Tuesday, February 23, 2010

DAY FOURTY-NINE, A dark and sordid affair.



Pete and PETE left Charleston NC this morning at 10 am and headed down the intracoastal waterway. After talking to a wild and crazy Pirate/Captain of the neighboring ferry, they were warned about incoming weather. But, with no deliberation at all, they left immediately, loaded down with booty of various kinds.



Just as promised, on the horizon, they saw a storm approaching. The clouds unzipped, and over the next four hours, "pissed all over them".

The intracoastal is filled with wildlife refuge areas, spiderwebs of creeks, hills, and wildlife marshes. They motored all day in dead calm winds and steady rain. They anchored tonight in Rock Creek, off of the Ashepoo River, way out in the middle of nowhere.

They have begun drinking coffee again at the Marinas where they do laundry and shower. They put both Peters' clothing in the laundry together to save money. They didn't comment on any ways of saving money showering.



Weather girl asked them,"if there was anything you would have people send to you, what would it be?"

The answer,"Baked goods, maple syrup, mail, and more Baked goods."

Bloggers: There will be an address for shipping them stuff, like baked goods, coming soon, prepare your items now, so there is no delay with preparation, or baking, or letting the dough rise, etc.

Bloggers: Let's get some more followers! Post the URL to your facebook, corporate emails, bathroom stalls, etc.




From Peter Ver Ploeg:

We spent a great couple of days in Charleston, seeing the sights and relaxing in the warm weather. How warm? Warm enough for us to see our first (and second) bikini-clad sunbathers, events that have left us feeling good about life ever since. We made a token attempt to get some work done on the boat, caught up on sleep, and made the Saturday night rounds along King Street, the main drag in Charleston.

There are dolphins everywhere down here. We saw our first in North Carolina and have seen dolphins almost every day since then. While we were in Charleston, Pete and I saw them everyday from our dock, surfacing with noisy spouts and big swishes of water right outside our marina.

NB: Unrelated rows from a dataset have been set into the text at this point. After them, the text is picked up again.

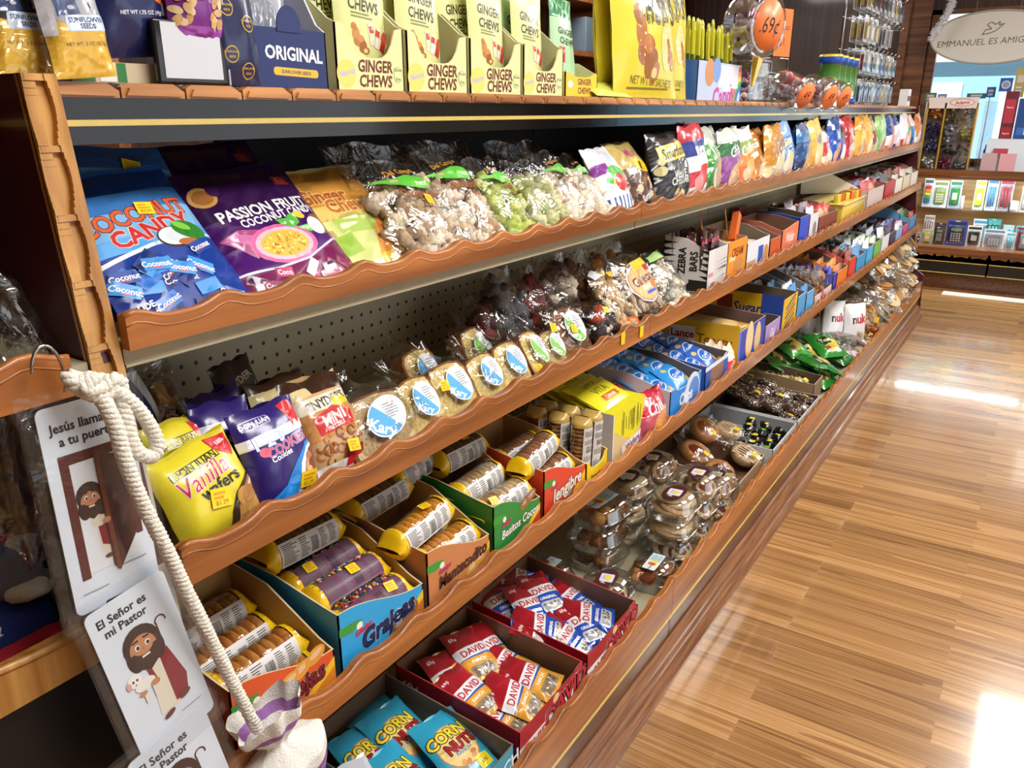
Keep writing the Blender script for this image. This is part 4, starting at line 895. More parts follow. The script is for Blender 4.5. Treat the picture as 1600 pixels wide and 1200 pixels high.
put('nut_bag', (268, 68), (352, 74), (298, -90), -.82, zt+.045, 4, .035, '#7a2c8a', a_nut2, 'purple nut bag with a yellow price label above the silver holder', rest=None, seed=108)
m = M(); m.box(-.045, .045, 0, .008, 0, .065, '#16161a', None, .003); m.box(-.037, .037, -.001, 0, .006, .062, '#c9ccd2'); m.box(.0455, .048, 0, .02, 0, .12, '#b8bcc6', None, .001); tag(m.build('sign_holder', 'glossy_plastic', None, frame(-.815, .605, zt)), 'small black framed holder with a blank silver face on the top deck', 'sign holder')
m = M(); m.box(-.06, .06, 0, .05, 0, .02, '#cabb9c'); m.box(-.06, -.035, -.0006, 0, .001, .0195, '#2f7a3c'); m.box(-.03, -.012, -.0006, 0, .001, .0195, '#e6e3dc'); m.box(-.01, .0, -.0006, 0, .001, .0195, '#2f7a3c'); tag(m.build('carton', 'card_print', None, frame(-.835, .535, zt)), 'low tan and green carton under the navy nut bag', 'box')
# rainbow box with drinking-straw candy
def a_rain(w, h):
    a = P(w, h)
    for k, c in enumerate(('#c8323c', '#e8892c', '#ecd03a', '#3fa04a', '#2f6ab4')): a.arcband(.5*w, 0, (.84-.14*k)*h, (.98-.14*k)*h, 1.6, 3.14, c, 1)
    a.R(-.05, .35, .42, .95, '#d6d8e4'); a.E(-.25, .72, .1, .1, '#c98a5a'); a.E(-.1, .8, .09, .09, '#7a9ad0'); a.T('Candy', .1, .14, .2, '#c23aa0', 1, .1); a.R(.05, .25, .25, .4, '#ecedf2'); return a
mr = frame(-.832, 2.36, zt)
carton('display_box', mr, .36, .10, .10, .105, 'rainbow printed candy carton holding yellow and red straws', '#b8c4e0', '#3c6ab0', '#c9c9d0', a_rain(.36, .10), cat='display box')
for k in range(34):
    x = -.165+.0098*k; a = rnd.uniform(-.06, .06); m = M(); hh = .195+rnd.uniform(-.012, .015)
    m.lathe([(0, 0), (.0048, 0), (.0048, hh*.42), (.0048, hh*.55), (.0048, hh*.95), (.003, hh), (0, hh)], 8, [hx('#b8261f'), hx('#b8261f'), hx('#3f5a1c'), hx('#c9c62e'), hx('#d9d86a'), hx('#e8e8b0')])
    tag(m.build('candy_straw', 'glossy_plastic', None, mr @ Matrix.Translation((x, .02+.018*(k % 4), .004)) @ Matrix.Rotation(a, 4, 'Y') @ Matrix.Rotation(-.05, 4, 'X')), 'yellow and red candy powder straw standing in the rainbow carton', 'candy straw', 'candy straws in the rainbow carton')
# tubs, jars and lids
def jar(X, Y, w, d, h, label, content, cap=None, lean=0, yaw=0, z=zt):
    r = root('candy_jar', frame(X, Y, z, yaw, lean), label, 'jar')
    m = M(); m.box(-w/2, w/2, 0, d, 0, h, '#fff', None, .008); m.build('tub', 'clear_plastic', r)
    c = M(); rr = random.Random(int(Y*100))
    for i in range(46): c.blob((rr.uniform(-.4, .4)*w, d*rr.uniform(.15, .85), .01+rr.random()*h*.6), .011, vary(rr.choice(content), .1, rr), i, .4, 2, 1)
    c.build('wrapped_candy', 'glossy_plastic', r)
    m = M(); m.box(-w/2-.003, w/2+.003, -.003, d+.003, h-.004, h+.006, '#fff', None, .003); m.build('lid', 'clear_plastic', r); return r
jar(-.835, 2.74, .20, .12, .125, 'clear tub of pink and white wrapped candy behind the yellow scoop', ('#c02a4a', '#e9e4e0', '#d9d3c4', '#3a3638'))
m = M(); m.add([(-.022, 0, .085), (.022, 0, .085), (.006, .012, 0), (-.006, .012, 0), (-.022, .02, .085), (.022, .02, .085), (.006, .02, 0), (-.006, .02, 0)], [(0, 3, 2, 1), (4, 5, 6, 7), (0, 4, 7, 3), (1, 2, 6, 5), (3, 7, 6, 2)], '#ecc024'); tag(m.build('candy_scoop', 'glossy_plastic', None, frame(-.82, 2.66, zt+.045, 0, 0, 12)), 'yellow plastic scoop hooked on the clear candy tub', 'scoop')
jar(-.90, 3.02, .22, .12, .10, 'clear tub of grey wrapped candy right of the yellow scoop', ('#b8aeb2', '#d0c4c8', '#958c90'))
def tilt_jar(Y, z, rad, label, sz, txt=None, tcol='#2a1a18', lean=28, X=-.84, disc='#ee7a3a', roll=0):
    r = root('candy_jar', frame(X, Y, z, -18, -lean, roll), label, 'jar')
    m = M(); m.lathe([(0, .0), (rad*.9, 0), (rad, .02), (rad, sz), (rad*1.04, sz), (rad*1.04, sz+.012), (rad*.9, sz+.014), (0, sz+.014)], 28, '#fff', Matrix.Rotation(math.radians(90), 4, 'X')); jb = m.build('jar_body', 'clear_plastic', r)
    c = M(); rr = random.Random(int(Y*77))
    for i in range(26):
        t = rr.uniform(0, 6.28); q = math.sqrt(rr.random())*rad*.8; c.blob((q*math.cos(t), -rr.uniform(.1, .85)*sz, q*math.sin(t)), .014, vary(rr.choice(('#b8506a', '#e6dce0', '#b4a8ae', '#d8c8cc')), .1, rr), i, .4, 2, 1)
    c.build('wrapped_candy', 'glossy_plastic', r)
    m = M(); m.lathe([(0, sz+.0155), (rad*.82, sz+.0155), (rad*.82, sz+.0165), (0, sz+.0165)], 28, disc, Matrix.Rotation(math.radians(90), 4, 'X'))
    if txt: Art().text(txt, 0, 0, rad*.75, tcol, 0, 0, .2, .9).apply(m, lambda x, y: (Vector((x, -sz-.0168, y)), Vector((0, -1, 0))))
    m.build('price_disc', 'card_print', jb); return r
tilt_jar(2.56, zt+.215, .085, 'large round clear candy jar with orange disc priced .69¢', .09, '.69¢', X=-.86, lean=4)
for k, Y in enumerate((3.05, 3.42, 3.66)): tilt_jar(Y, zt+.062, .055, 'round clear candy jar with orange price disc lying tilted, %s of the three' % ('nearest', 'middle', 'farthest')[k], .10, '.49', lean=20, X=-.86)
m = M(); m.box(-.05, .05, 0, .002, 0, .16, '#ee7a3a'); Art().text('Fresas', 0, .1, .03, '#4a2420', 0).text('$1.', 0, .05, .04, '#4a2420', 0).apply(m, lambda x, y: (Vector((x, 0, y)), Vector((0, -1, 0)))); tag(m.build('price_card', 'card_print', None, frame(-.90, 3.18, zt+.16, -18)), 'upright orange price card behind the big candy jar', 'price card')
m = M(); m.box(-.055, .055, .003, .09, 0, .158, '#e8e6ec', None, .004); tag(m.build('candy_tub', 'clear_plastic', None, frame(-.905, 3.2, zt, -18)), 'clear square tub carrying the upright orange price card', 'tub')
for k, Y in enumerate((4.02, 4.14, 4.26, 4.38)):
    r = root('snack_canister', frame(-.865, Y, zt), 'blue topped canister with green label, %s in the row of four' % ('nearest', 'second', 'third', 'farthest')[k], 'canister')
    m = M(); m.lathe([(0, 0), (.05, 0), (.05, .035), (.047, .036), (.047, .17), (.05, .171), (.053, .2), (.05, .21), (0, .212)], 24, [hx('#2450b0'), hx('#2450b0'), hx('#2450b0'), hx('#4f8a3c'), hx('#2450b0'), hx('#2450b0'), hx('#e2c63a'), hx('#e2c63a')], Matrix.Translation((0, .05, 0))); m.build('canister_body', 'glossy_plastic', r)
m = M(); m.box(-.03, .03, 0, .02, 0, .075, '#d9d6cf'); m.box(-.03, .03, -.001, 0, .05, .075, '#1c1c20'); tag(m.build('small_box', 'card_print', None, frame(-.82, 3.86, zt)), 'small black and white box in front of the canisters', 'box')
m = M(); m.box(-.03, .03, 0, .02, 0, .06, '#a8743c'); m.box(-.03, .03, -.001, 0, .03, .06, '#4a3028'); tag(m.build('small_box', 'card_print', None, frame(-.82, 4.02, zt)), 'small brown box in front of the canisters', 'box')
# hanging display of packaged accessories at the far end of the deck
r = root('spinner_rack', frame(-.93, 5.12, zt), 'tall wire rack at the far end of the top deck', 'display rack')
m = M(); RX = [-.44+.125*k for k in range(8)]; RZ = (.12, .27, .42, .57, .72)
for x in (-.5, -.17, .17, .5): m.tube([(x, .08, 0), (x, .08, .95)], .007, 8, '#c8c8cc')
for z in RZ:
    m.tube([(-.52, .08, z), (.52, .08, z)], .004, 6, '#b8b8bc')
    for x in RX: m.tube([(x, .08, z), (x, -.045, z), (x, -.055, z+.012)], .0028, 5, '#c8c8cc')
m.box(-.53, .53, .02, .14, 0, .012, '#b0b0b4'); m.build('wire_frame', 'chrome', r)
rc = random.Random(8); LV = ['lowest', 'second lowest', 'middle', 'second highest', 'highest']
for zi, z in enumerate(RZ):
    for k, x in enumerate(RX):
        if rc.random() < .12: continue
        g = root('accessory_pack', frame(-.93, 5.12+x, zt+z), 'clear packs of small accessories hanging in the %s row of the wire rack' % LV[zi], 'blister pack', 'accessory packs in the %s row of the wire rack' % LV[zi])
        m = M(); cc = vary(rc.choice(('#d9dce2', '#b8bcc2', '#7c7a7a', '#c8c4bc')), .2, rc); ic = rc.choice(('#2a2a30', '#b8a04a', '#d8d8dc', '#7a2a2e', '#2c4478', '#5a5a60'))
        for j in range(3): m.box(-.05, .05, .045-.032*j, .046-.032*j, -.115, .008, cc)
        bc = m.build('backing_card', 'card_print', g); m = M()
        for j in range(3):
            for q in range(3): m.box(-.038+.026*q, -.02+.026*q, .032-.032*j, .044-.032*j, -.10, -.025, vary(ic, .2, rc), None, .003)
        m.build('accessories', 'glossy_plastic', bc); m = M(); m.box(-.047, .047, -.036, .047, -.108, -.012, '#fff', None, .004); m.build('blister', 'clear_plastic', bc)
m = M(); m.box(-.06, .06, 0, .05, 0, .1, '#dcdcda'); m.box(-.06, .06, -.001, 0, .03, .06, '#6a2c3a'); tag(m.build('small_box', 'card_print', None, frame(-.83, 5.85, zt)), 'white box with a maroon band at the far end of the top deck', 'box')
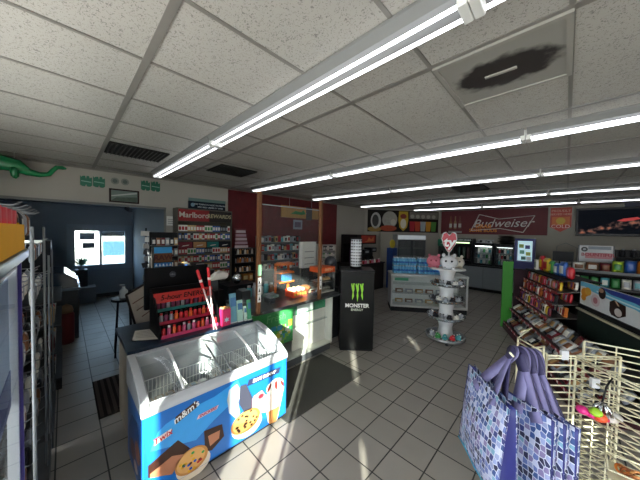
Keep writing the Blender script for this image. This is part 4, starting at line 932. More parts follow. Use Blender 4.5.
# two-door glass cooler
def glass_cooler(name, label, loc, rz, w, h, d, body_c, head_c, nd=1, lit=0.0, hh=0.2):
    t = thing(name, label, 'cooler', loc, rz)
    MB().box((-w/2,0,0), (-w/2+0.04,d,h)).box((w/2-0.04,0,0), (w/2,d,h)).box((-w/2+0.04,d-0.03,0), (w/2-0.04,d,h)).box((-w/2+0.04,0,0), (w/2-0.04,d-0.03,0.1)).box((-w/2+0.04,0,h-hh), (w/2-0.04,d-0.03,h)).build('cabinet', M(body_c, 0.4), t)
    MB().box((-w/2+0.02,-0.006,h-hh+0.02), (w/2-0.02,0,h-0.02)).build('header', M(head_c, 0.4, emit=lit), t)
    ns = max(2, int((h-hh)/0.3))
    for k in range(ns):
        z = 0.1+(h-hh-0.1)*k/ns
        MB().box((-w/2+0.04,0.05,z), (w/2-0.04,d-0.03,z+0.012)).build('shelf', M('9a9c9c', 0.4), t)
    for k in range(nd):
        x0 = -w/2+0.03+k*(w-0.06)/nd; x1 = x0+(w-0.06)/nd-0.01
        fr = MB().box((x0,-0.035,0.08), (x0+0.035,0,h-hh)).box((x1-0.035,-0.035,0.08), (x1,0,h-hh)).box((x0+0.035,-0.035,0.08), (x1-0.035,0,0.12)).box((x0+0.035,-0.035,h-hh-0.04), (x1-0.035,0,h-hh)).build('door', M('5f6366', 0.4, 0.3), t)
        MB().add([(x0+0.035,-0.02,0.12),(x1-0.035,-0.02,0.12),(x1-0.035,-0.02,h-hh-0.04),(x0+0.035,-0.02,h-hh-0.04)], [(0,1,2,3)]).build('pane', pg, fr)
        MB().box((x1-0.03,-0.06,h*0.45), (x1-0.015,-0.035,h*0.6)).build('handle', steel, fr)
    return t
wz = math.atan2(dvn.y, dvn.x)
glass_cooler('glass_door_cooler', 'grey two-door glass cooler below the food banner on the corner wall', cw(1.65, 0.75, 0), wz, 1.2, 1.98, 0.68, '8a8c8c', 'b9bfc2', 2, 0.3)
mb2 = MB().box((0,0,0), (0.5,0.06,2.05))
tag(mb2.build('cream_partition', M('a59f90', 0.7), None, 0, cw(0.55, 0.35, 0)), 'cream upright panel beside the far glass cooler', 'panel').rotation_euler = (0,0,wz)
t = thing('side_table', 'dark green cafe table with chrome legs right of the far glass cooler', 'table', cw(2.62, 0.62, 0), wz)
MB().box((-0.3,-0.3,0.88), (0.3,0.3,0.92)).build('tabletop', M('24403a', 0.5), t)
for sx in (-0.26,0.26):
    for sy in (-0.26,0.26): MB().cyl((sx,sy,0), (sx,sy,0.88), 0.018).build('leg', steel, t)
t = thing('green_drink_machine', 'drink machine with a green header left of the black frozen drink machine', 'drink machine', (-3.42,10.85,0.93))
MB().box((-0.28,-0.2,0), (0.28,0.25,0.62)).build('body', M('2a3330', 0.4), t); MB().box((-0.3,-0.25,0.62), (0.3,0.25,0.9)).build('header', M('1f6a4a', 0.4), t, 0.03)
MB().plate([(-0.2,0.02),(0.0,0.08),(0.22,0.06),(0.0,0.13)], (0,-0.252,0.68), (1,0,0), (0,0,1), 0.002).build('swoosh', M('9fc9a8', 0.4), t)
for x in (-0.12,0.12): MB().cyl((x,-0.22,0.3), (x,-0.22,0.45), 0.035).build('nozzle', black, t)

# ------------------------------------------------------------------ back wall counter and machines
BW = thing('grey_cabinet_counter', 'long grey cabinet counter under the beer banner on the back wall', 'counter', (-1.15,10.85,0))
MB().box((-2.2,-0.33,0.1), (2.2,0.33,0.88)).build('carcass', M('5f6468', 0.5), BW)
MB().box((-2.2,-0.30,0), (2.2,0.33,0.1)).build('plinth', M('141416', 0.6), BW)
MB().box((-2.25,-0.37,0.88), (2.25,0.33,0.93)).build('worktop', M('17181a', 0.4), BW)
for k in range(7):
    x = -2.18+k*0.625
    d = MB().box((x,-0.35,0.12), (x+0.605,-0.331,0.86)).build('door', M('767c81', 0.45), BW)
def machine(lab, x, w, h, head, glassy=True, lit=0.6, inner='c9d3d3', name='display_cooler', cat='cooler'):
    t = thing(name, lab, cat, (x,10.80,0.932))
    MB().box((-w/2,-0.25,0), (-w/2+0.04,0.25,h)).box((w/2-0.04,-0.25,0), (w/2,0.25,h)).box((-w/2+0.04,0.22,0), (w/2-0.04,0.25,h)).box((-w/2+0.04,-0.25,0), (w/2-0.04,0.22,0.06)).box((-w/2+0.04,-0.25,h-0.1), (w/2-0.04,0.22,h)).build('casing', M('121315', 0.3), t)
    MB().box((-w/2+0.045,0.2,0.07), (w/2-0.045,0.218,h-0.11)).build('lining', M(inner, 0.4), t)
    MB().cyl((-w/2+0.06,-0.2,h-0.115), (w/2-0.06,-0.2,h-0.115), 0.01, n=8).build('strip_lamp', M('f2faf6', 0.4, emit=lit*8), t)
    for z in (0.25, 0.45):
        if z < h-0.2: MB().box((-w/2+0.045,-0.2,z), (w/2-0.045,0.2,z+0.01)).build('shelf', steel, t)
    MB().add([(-w/2+0.04,-0.252,0.06),(w/2-0.04,-0.252,0.06),(w/2-0.04,-0.252,h-0.1),(-w/2+0.04,-0.252,h-0.1)], [(0,1,2,3)]).build('pane', pg, t)
    return t
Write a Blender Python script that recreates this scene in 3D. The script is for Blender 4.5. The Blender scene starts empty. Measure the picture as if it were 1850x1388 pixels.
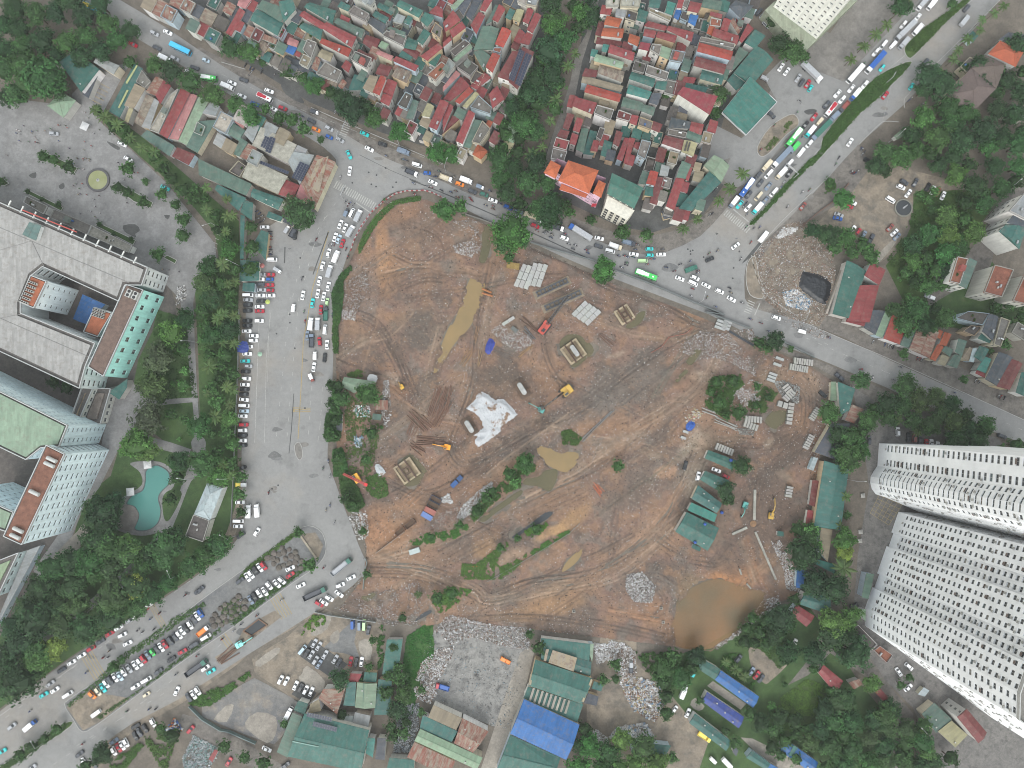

After two days and three nights in South Carolina, we were ready to push on. The weather forecast for this morning called for high winds and hard rain. A fellow mariner called a warning across the water to us too but, we reasoned we would be protected from the wind in the narrow byways of the Intracoastal. Furthermore rain, when its fifty degrees out, does not concern us. The Strolla could use a good rinse anyway. So, with a hearty sailor's laugh and a manly sailor's wave, we cast off the dock lines and boldly strode forth into the gathering gloom.

Fifteen minutes later, the rain began, light at first but slowly gaining in ferocity. It wasn't cold. It was actually rather refreshing initially. The wind, however, swung around to our bow, increasing in intensity with the rain, and driving it directly into our faces. Standing at the helm, I could barely see. I had to keep my face down out of the wind, steering by compass, with only occasional peeks forward to spot course alterations and obstructions. Luckily, no one else seemed to feel like boating this morning so there were no other vessels to watch out for.


The rain tapered off and finally stopped altogether around mid afternoon. The route through South Carolina and into Georgia was beautiful, wild and remote. An intricate maze of rivers and creeks crisscrossed their way through and around vast swathes of marshland. Here and there, low hills rose out of the flats, every inch covered in lush green pine forest. From our view just above the water, they looked like the mossy backs of giant green turtles sleeping in the rippling brown grass. And birds, birds everywhere. To the usual crew of cormorants, gulls, terns, pelicans, and herons we can now add egrets, startlingly white against the brown winter landscape.


We found a nice anchorage just off the Ashepoo River, on Rock Creek. With anchor set, I shut down the motor for the night and listened for the familiar sound of the ignition alarm. Silence. The ignition light was off too. I checked the cabin lights, the navigation lights, the steaming lights. Nothing worked. Something seemed to be wrong. Without power, we couldn't restart the motor. There were twenty miles of marshland between us and the nearest town and the tidal river we were on was so narrow and winding there was no hope of sailing out.



Strangely enough, I wasn't worried. I watched the sunset and the dolphins thrashing around for their dinner, then took out my volt meter and headlamp and set to work, laboriously tracing my way through the ship's electrical connections. Within five minutes I'd found the problem. The boat has a master power switch. It has never worked and on our first day of ownership, Pete and I had turned it to "off" and left it there. This evening, for whatever reason, the switch had jiggled itself into working again. I turned it on and we were back in business.

1 comment:

  1. Nice work boys. Glad things are working out for you in classic Ver Pleog fashion.